Friday, January 23, 2009

Maybe Varitek wasn't as dumb as they're saying

Jason Varitek has taken a pounding this week; he's being raked over the coals for admitting that he didn't know a team would have to forfeit a first-round draft pick to obtain his services. Because that rule has almost eliminated any demand for his services -- teams wouldn't sign him to a contract for $20 and a free catcher's mitt if they still had to give up that draft pick -- Varitek's decision to forgo salary arbitration looks categorically stupid.

Critics of Varitek's decision, however, have the benefit of hindsight -- something Varitek didn't have when he originally made his decision.

Had Varitek accepted arbitration, he would have been locked into a one-year contract, albeit a one-year contract in the range of $10 million a year. For a fading catcher who will turn 37 years old in the first week of the 2009 season, a one-year deal might have been the last contract he ever signed. If he could have found a team to give him two years or, even better, two years with a vesting option, he would have had job security for an extra season or two. That, for someone like Varitek, is worth far more than money. The different between $5 million and $10 million is insignificant when you've already made $50 million in your career.

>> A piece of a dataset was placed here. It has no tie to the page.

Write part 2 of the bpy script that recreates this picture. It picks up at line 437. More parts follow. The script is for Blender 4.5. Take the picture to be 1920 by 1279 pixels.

The chance to have a contract and, thus, a job that's almost guaranteed -- that's worth far more.

Varitek is being criticized for failing to understand the system, for failing to understand that the forfeiture of a first-round draft pick is enough to scare teams away from him. The prevailing wisdom now is that Varitek -- and agent Scott Boras -- should have seen this coming.

But how could they?

Draft picks have gained value in recent years as more and more teams have embraced the strategies outlined in the book "Moneyball." Some teams have collected pending free agents like casino chips, waiting to cash them in for draft picks after the season. Other teams have opted not to trade their own pending free agents at the July deadline, feeling that the reward of two draft picks was worth more than any package of minor leaguers other teams could put together.

But the idea of forfeiting draft picks has never had as much of an impact as they've had with Varitek.

Skeptical? Look at the Type A free agents -- players for whom teams have forfeited first-round draft picks -- that have signed contracts in recent years:

2008
* Tom Glavine
* Torii Hunter
(Aaron Rowand, Francisco Cordero and Scott Linebrink also were Type A free agents, but as the Giants, Reds and White Sox were picking inside the top 15, their first-round picks were protected. Those teams surrendered second-round picks instead.)

2007
* Frank Catalanotto
* Carlos Lee
* Julio Lugo
* Jason Schmidt
* Gary Matthews Jr.
* Moises Alou
(Alfonso Soriano, Danys Baez, Rich Aurelia, Jeff Suppan, David Dellucci, Justin Speier, Woody Williams, Barry Zito, Roberto Hernandez, Dave Roberts and Chad Bradford all likewise were Type A free agents, but thanks either to the top 15 rule or the fact that each team can only surrender one first-round pick and thus ensuing free-agent signees cost them a second- or third-round pick, they didn't cost their teams a first-round pick.)

2006
* Billy Wagner
* Tom Gordon
* Esteban Loaiza (a Type B free agent)
* Paul Byrd (a Type B free agent)
* Jeff Weaver
* Johnny Damon
(Rafael Furcal, Ramon Hernandez, Matt Morris, Bob Howry, B.J. Ryan, Kyle Farnsworth, Scott Eyre, Tim Worrell and Bill Mueller were Type A free agents who turned out not to cost their team a first-round pick and instead a second- or third-round pick.)

Look at some of those names. Tom Glavine was about to turn 42 years old when he signed his contract. Tom Gordon had just turned 38 and would see his ERA jump by nearly a run after signed his. Frank Catalanotto was, well, Frank Catalanatto.

If Catalanotto -- who was nontendered by the Rangers four years earlier -- could get a contract as a Type A free agent, why couldn't Varitek? How could Varitek have guessed that the market for talented baseball players would go so far south that not one of 30 big-league teams would give up a first-round pick -- keeping in mind that first-round picks turn out to be busts in the ballpark of half the time -- for his services?

He took a risk, sure. But to claim that turning down arbitration in seach a two-year deal was colossally stupid is an unfair exercise in 20-20 hindsight. There's no way anyone could have known that teams suddenly would prize one draft pick more than they would value the experience Varitek would bring to a clubhouse and a pitching staff.